Come Euridice dispersa in un’Ade in cui compaiono – non a caso – Hitler (JimmyTree-Paul Dano) e un Maradona (Roly Serrano) affaticato, l’età in cui il futuro pare più lontano viene redenta e ricreata dalla memoria del direttore d’orchestra Fred Ballinger (Michael Caine) e del regista in cerca d’ispirazione Mick Boyle (Hervey Keitel), dall’amore di un padre (Fred) per la figlia Leda (Rachel Weisz), dall’apparizione illusoria di Mădălina Diana Ghenea, dall’infatuazione di Leda, dal concerto finale. Insomma, ci ricorda Sorrentino: la giovinezza è desiderio, emozione, musica, leggerezza (“irresistibile tentazione”), illusione (etimologicamente, “ironia”), gioco,
scherzo, non importa se ingannevole o fuggitivo; non è, in fondo, l’essenza stessa del tempo e, in un certo qual modo, forse, almeno in parte, non l’annulla? “Io devo scegliere cosa vale la pena raccontare, se l’orrore o il desiderio. E ho scelto il desiderio”, afferma Jimmy Tree.

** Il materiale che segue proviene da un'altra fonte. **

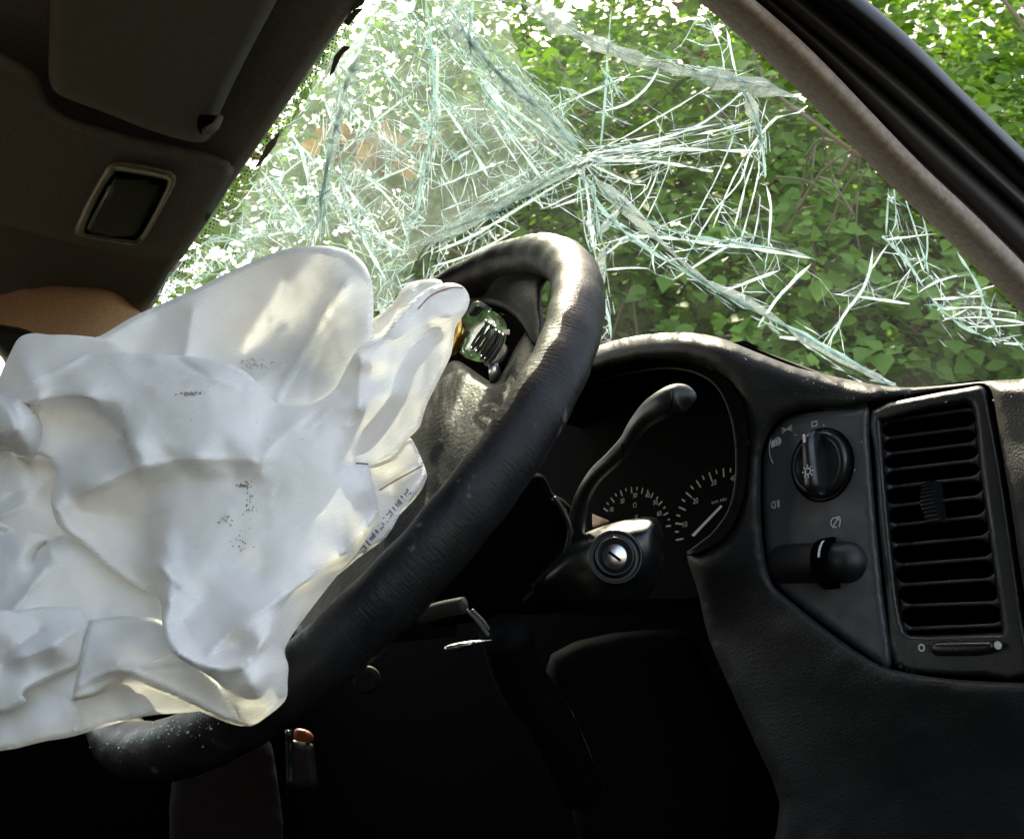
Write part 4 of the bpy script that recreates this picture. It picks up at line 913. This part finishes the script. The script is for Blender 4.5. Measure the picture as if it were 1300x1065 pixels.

Indelebile il ricordo dell’ilare Michael Caine: prima che si girasse la scena della colazione di Hitler, aiutava Paul Dano con il gesto della ripiegatura del tovagliolo, definendo modi e scandendo tempi. Così come
rammento con gioia le notti di riprese, il mangiafuoco e le bolle giganti, e anche quelle serate fuori dal set con Jason, Ardalan e Alessandra, e i nostri buffi balletti.